DR 7-105 is a new rule in the sense that it is not based directly upon any particular canon.
    Wise, Legal Ethics (2d ed. 1970) 111, after referring to DR 7-105, states:
        Once more, old canons 15, 22, 29, 30, and 32 would imply that such conduct is reprehensible, but nowhere was there a definite prescription against it.

Drinker, Legal Ethics, 153 (1953), in commenting upon a lawyer's employment of coercive tactics, states that he "may not threaten a criminal action or disciplinary proceedings in order to effect a civil settlement...."
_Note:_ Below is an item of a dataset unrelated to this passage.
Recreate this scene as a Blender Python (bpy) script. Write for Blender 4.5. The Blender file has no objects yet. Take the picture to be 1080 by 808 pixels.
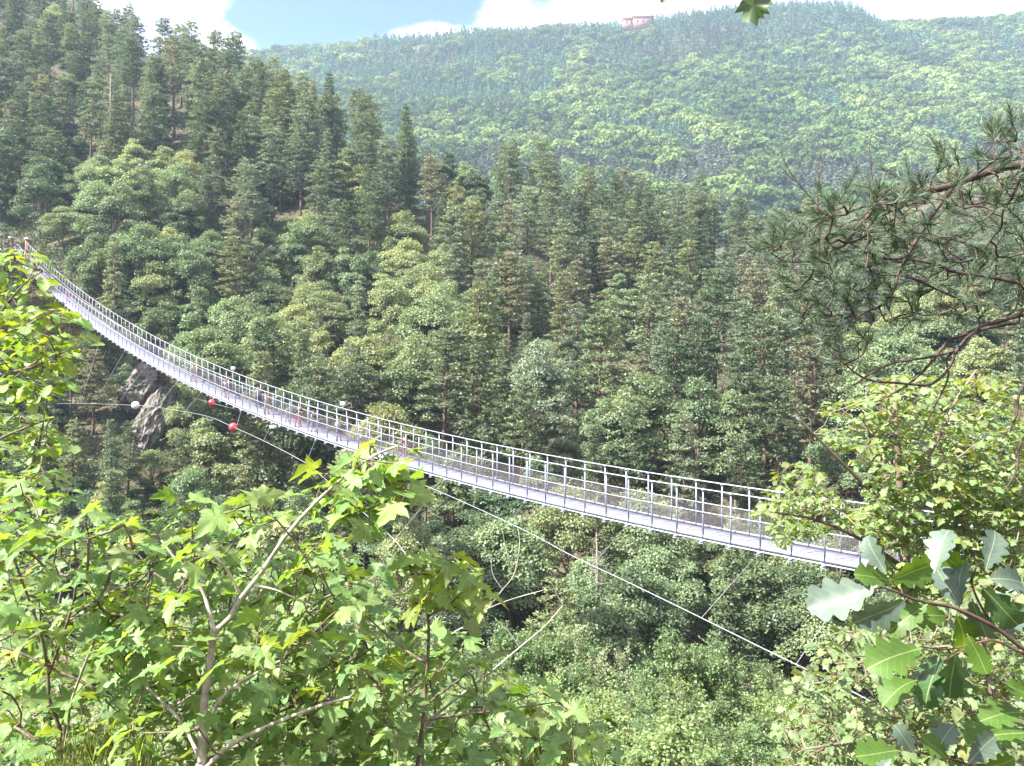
import bpy, math, random
import numpy as np
from mathutils import Vector, Matrix, noise

RS = np.random.RandomState(7)
random.seed(7)
sc = bpy.context.scene
COL = sc.collection
F = 800.0; HX = 540.0; HY = 350.0          # focal length and horizon of the photo's lens, in photo pixels


def P(px, py, D):
    """a point of the place at distance D in front of the viewer"""
    return np.array([(px - HX) * D / F, D, (HY - py) * D / F])


def proj(p):
    return HX + F * p[0] / p[1], HY - F * p[2] / p[1]


# ------------------------------------------------------------------ mesh helpers
def mesh_np(name, V, Fs, mats, parent=None, uv=None, tint=None, smooth=False, midx=None):
    """V (n,3); Fs list of (m,k) index arrays -> one mesh object"""
    me = bpy.data.meshes.new(name)
    V = np.asarray(V, dtype=np.float32)
    Fs = [np.asarray(f, dtype=np.int32) for f in Fs if len(f)]
    me.vertices.add(len(V)); me.vertices.foreach_set('co', V.ravel())
    nl = sum(f.size for f in Fs); npoly = sum(len(f) for f in Fs)
    me.loops.add(nl); me.polygons.add(npoly)
    me.loops.foreach_set('vertex_index', np.concatenate([f.ravel() for f in Fs]))
    tot = np.concatenate([np.full(len(f), f.shape[1], dtype=np.int32) for f in Fs])
    st = np.concatenate([[0], np.cumsum(tot)[:-1]]).astype(np.int32)
    me.polygons.foreach_set('loop_start', st)
    if midx is not None:
        me.polygons.foreach_set('material_index', np.asarray(midx, dtype=np.int32))
    if smooth:
        me.polygons.foreach_set('use_smooth', np.ones(npoly, dtype=bool))
    if tint is not None:
        a = me.color_attributes.new('tint', 'FLOAT_COLOR', 'POINT')
        a.data.foreach_set('color', np.asarray(tint, dtype=np.float32).ravel())
    if uv is not None:
        l = me.uv_layers.new(name='UVMap')
        idx = np.concatenate([f.ravel() for f in Fs])
        l.data.foreach_set('uv', np.asarray(uv, dtype=np.float32)[idx].ravel())
    me.update(calc_edges=True)
    for m in (mats if isinstance(mats, (list, tuple)) else [mats]):
        me.materials.append(m)
    o = bpy.data.objects.new(name, me); COL.objects.link(o)
    if parent is not None:
        o.parent = parent
    return o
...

    In its Professional Ethics Opinion 142 (1956), the Committee on Professional Ethics of the Illinois State Bar Association considers:
            whether it is proper for an attorney, in endeavoring to collect a civil debt, to write to the debtor advising him that he has violated the criminal laws of the State in connection with the transaction, and that the attorney will wait a reasonable time to hear from the debtor before talking the matter up with the State's Attorney's Office, followed by another letter from the attorney advising that the debtor's reply has been considered but that the client is still of the opinion that the debtor is subject to the criminal statute and has asked the attorney to inform the debtor that unless the indebtedness is paid the client will consult with the State's Attorney with the thought of having a warrant issued for the arrest of the debtor.

It concludes:

        The Committee is of the opinion that such letters are definitely unprofessional. It is not ethical to attempt to collect a civil debt with a threat of criminal prosecution. (See The People v. Fops, 261 Ill. 576, 578; 7 CJS (Attorney and Client--Sec. 23h, note 62) p. 760; Drinker, Legal Ethics, 1953, p. 153.)
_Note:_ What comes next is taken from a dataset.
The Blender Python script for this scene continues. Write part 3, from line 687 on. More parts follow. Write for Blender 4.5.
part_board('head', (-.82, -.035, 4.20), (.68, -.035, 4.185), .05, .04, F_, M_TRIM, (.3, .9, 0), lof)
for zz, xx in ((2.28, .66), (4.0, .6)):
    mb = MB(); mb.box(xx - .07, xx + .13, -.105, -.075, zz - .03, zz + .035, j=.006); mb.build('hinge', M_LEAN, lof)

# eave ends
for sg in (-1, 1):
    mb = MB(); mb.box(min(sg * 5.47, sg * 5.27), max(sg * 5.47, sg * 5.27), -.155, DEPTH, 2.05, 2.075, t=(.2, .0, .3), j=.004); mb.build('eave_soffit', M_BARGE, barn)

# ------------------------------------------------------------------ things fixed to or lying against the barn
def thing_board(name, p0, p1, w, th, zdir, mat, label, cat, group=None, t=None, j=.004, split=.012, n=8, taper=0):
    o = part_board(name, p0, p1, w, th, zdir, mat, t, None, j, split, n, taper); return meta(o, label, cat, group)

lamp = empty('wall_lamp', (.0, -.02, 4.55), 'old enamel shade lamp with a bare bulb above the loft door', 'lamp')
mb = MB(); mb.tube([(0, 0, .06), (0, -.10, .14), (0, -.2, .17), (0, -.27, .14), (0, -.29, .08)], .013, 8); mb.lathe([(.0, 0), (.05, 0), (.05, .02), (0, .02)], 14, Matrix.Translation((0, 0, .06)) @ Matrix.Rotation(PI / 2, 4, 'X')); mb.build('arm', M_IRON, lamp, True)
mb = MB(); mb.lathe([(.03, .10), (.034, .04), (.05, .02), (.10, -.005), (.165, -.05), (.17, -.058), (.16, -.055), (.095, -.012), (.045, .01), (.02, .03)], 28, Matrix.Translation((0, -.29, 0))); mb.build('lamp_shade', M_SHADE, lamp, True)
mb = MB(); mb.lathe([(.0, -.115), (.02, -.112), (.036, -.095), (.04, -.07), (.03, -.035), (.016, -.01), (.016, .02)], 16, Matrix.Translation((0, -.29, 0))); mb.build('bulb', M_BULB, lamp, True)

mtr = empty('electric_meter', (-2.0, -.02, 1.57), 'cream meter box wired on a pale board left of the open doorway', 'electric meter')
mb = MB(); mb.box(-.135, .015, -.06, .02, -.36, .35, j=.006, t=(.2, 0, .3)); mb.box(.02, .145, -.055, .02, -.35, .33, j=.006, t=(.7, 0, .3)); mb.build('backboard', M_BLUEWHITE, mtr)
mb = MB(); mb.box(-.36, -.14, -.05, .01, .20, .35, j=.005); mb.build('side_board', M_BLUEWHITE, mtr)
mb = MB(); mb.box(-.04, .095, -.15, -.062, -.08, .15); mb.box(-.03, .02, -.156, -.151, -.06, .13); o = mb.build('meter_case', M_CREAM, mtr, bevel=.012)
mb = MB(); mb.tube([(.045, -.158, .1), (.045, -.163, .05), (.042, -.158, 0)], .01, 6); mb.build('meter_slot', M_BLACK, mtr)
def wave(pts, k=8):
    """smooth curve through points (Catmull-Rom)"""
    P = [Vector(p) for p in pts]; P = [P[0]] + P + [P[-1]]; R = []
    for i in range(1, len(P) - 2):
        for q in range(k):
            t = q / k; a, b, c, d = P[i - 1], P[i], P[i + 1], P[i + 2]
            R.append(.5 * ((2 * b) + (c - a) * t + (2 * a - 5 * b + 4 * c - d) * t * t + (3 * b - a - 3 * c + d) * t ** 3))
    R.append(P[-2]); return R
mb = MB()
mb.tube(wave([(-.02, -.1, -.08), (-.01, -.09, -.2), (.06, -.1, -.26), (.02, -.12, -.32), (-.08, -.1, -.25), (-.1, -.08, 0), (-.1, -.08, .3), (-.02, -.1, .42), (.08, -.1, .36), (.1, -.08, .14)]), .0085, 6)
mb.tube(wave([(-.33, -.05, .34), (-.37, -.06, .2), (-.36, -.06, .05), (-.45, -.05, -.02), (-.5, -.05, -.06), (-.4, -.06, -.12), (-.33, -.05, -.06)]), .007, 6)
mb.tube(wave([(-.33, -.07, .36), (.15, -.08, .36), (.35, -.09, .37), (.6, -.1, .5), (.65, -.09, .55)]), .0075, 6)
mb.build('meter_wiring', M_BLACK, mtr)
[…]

    In In re Cohn, 46 N.J. 202 (1966), an attorney represented the owner of a tavern where a patron fell in front of the tavern and injured herself. The injured woman and her husband sued the tavern. Depositions disclosed that the marriage was not valid. The attorney assisted, cooperated and participated in filing of criminal charges by his client so as to obtain an advantage in the civil suit, viz., to influence the injured woman to discontinue her suit. The court
suspended the attorney for one year.
    In In re Dworkin, 16 N.J. 455 (1954), an attorney had received a claim of $70 against a man on a forged endorsement on a government check. He wrote a letter threatening criminal proceeding unless the same was paid, together with a counsel fee of $100 to be paid to him. As a result of the letter, the debtor paid $170, of which $70 was forwarded to the client. The matter came before the ethics and grievance committee and the Supreme Court suspended the lawyer for one year.
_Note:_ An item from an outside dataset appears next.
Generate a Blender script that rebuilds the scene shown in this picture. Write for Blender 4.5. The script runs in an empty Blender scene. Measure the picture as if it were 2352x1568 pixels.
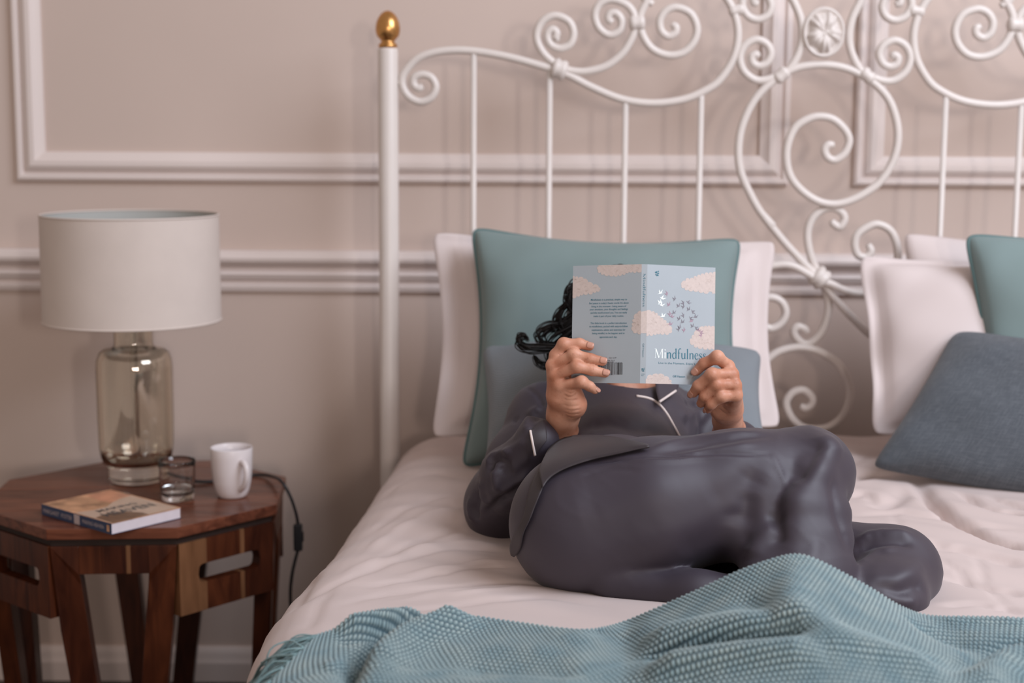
import bpy, bmesh, math, random
import numpy as np
from mathutils import Vector, Matrix

C = bpy.context.scene.collection
R_ = math.radians
PI = math.pi
rng = np.random.default_rng(7)
random.seed(7)

# ------------------------------------------------------------------ camera
CAM = np.array([0.0, 0.0, 1.26])
FPX = 3500.0                                   # focal length for a 2352 px wide picture
PITCH, YAW, ROLL = R_(8.05), R_(0.4), R_(0.33)
fw = np.array([-math.sin(YAW) * math.cos(PITCH), math.cos(YAW) * math.cos(PITCH), -math.sin(PITCH)])
rt0 = np.array([math.cos(YAW), math.sin(YAW), 0.0])
up0 = np.cross(rt0, fw)
rt = rt0 * math.cos(ROLL) + up0 * math.sin(ROLL)
up = up0 * math.cos(ROLL) - rt0 * math.sin(ROLL)
cd = bpy.data.cameras.new('camera'); cam = bpy.data.objects.new('camera', cd); C.objects.link(cam)
cam.matrix_world = Matrix(((rt[0], up[0], -fw[0], CAM[0]), (rt[1], up[1], -fw[1], CAM[1]), (rt[2], up[2], -fw[2], CAM[2]), (0, 0, 0, 1)))
cd.sensor_width = 36.0; cd.sensor_fit = 'HORIZONTAL'
cd.lens = 36.0 * FPX / 2352.0
cd.dof.use_dof = True; cd.dof.focus_distance = 2.18; cd.dof.aperture_fstop = 3.0
cd.clip_start = 0.05
bpy.context.scene.camera = cam

# ------------------------------------------------------------------ world, lights, exposure
w = bpy.data.worlds.new('world'); bpy.context.scene.world = w; w.use_nodes = True
w.node_tree.nodes['Background'].inputs[0].default_value = (0.96, 0.80, 0.72, 1)
w.node_tree.nodes['Background'].inputs[1].default_value = 0.48

def window_light(name, loc, target, sx, sy, power, col):
    d = bpy.data.lights.new(name, 'AREA'); d.shape = 'RECTANGLE'; d.size = sx; d.size_y = sy
    d.energy = power; d.color = col
    o = bpy.data.objects.new(name, d); C.objects.link(o)
    o.location = loc
    o.rotation_euler = (Vector(target) - Vector(loc)).to_track_quat('-Z', 'Y').to_euler()
    return o
window_light('window_light_right', (2.05, 0.95, 2.95), (0.45, 2.3, 0.7), 1.8, 2.0, 128, (0.82, 0.88, 1.0))
window_light('window_light_behind', (2.45, -4.6, 1.75), (0.2, 3.3, 1.0), 0.28, 0.6, 66, (1.0, 0.93, 0.88))
window_light('window_light_middle', (1.0, -4.6, 1.75), (0.2, 3.3, 1.0), 0.28, 0.6, 54, (1.0, 0.84, 0.76))
vs = bpy.context.scene.view_settings
vs.view_transform = 'Standard'; vs.look = 'None'; vs.gamma = 1.0; vs.use_curve_mapping = False
vs.exposure = -0.13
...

    In In re Krieger, 48 N.J. 186 (1966), an attorney represented a plaintiff in civil litigation and initiated criminal prosecution against a witness for the purpose of achieving favorable result in the civil action. The Court held his conduct unethical and suspended him for three months.
    Even though there was no canon which expressly covered the subject matter now embodied in DR 7-105, there is no question but that it has always been unethical for a lawyer to threaten or to prosecute criminal action in order to effect a civil settlement. We are not inferring that the inquiry before us is of the character of
the cited disciplinary cases. We do want to emphasize the fact that while DR 7-105 is relatively new, the principle it embodies is old.
    In the present inquiry, the lawyer owes a duty to his client and the court to take steps to correct the situation as soon as possible. He should not look the other way while a fraud is committed on the court through the use of perjured testimony during the discovery phase of the litigation. However, he should seek relief through the court in the civil action. He must not, during the pendency of the civil action, threaten criminal action or participate in the filing of criminal proceedings to force a settlement of the civil suit. Such conduct would clearly violate DR 7-105.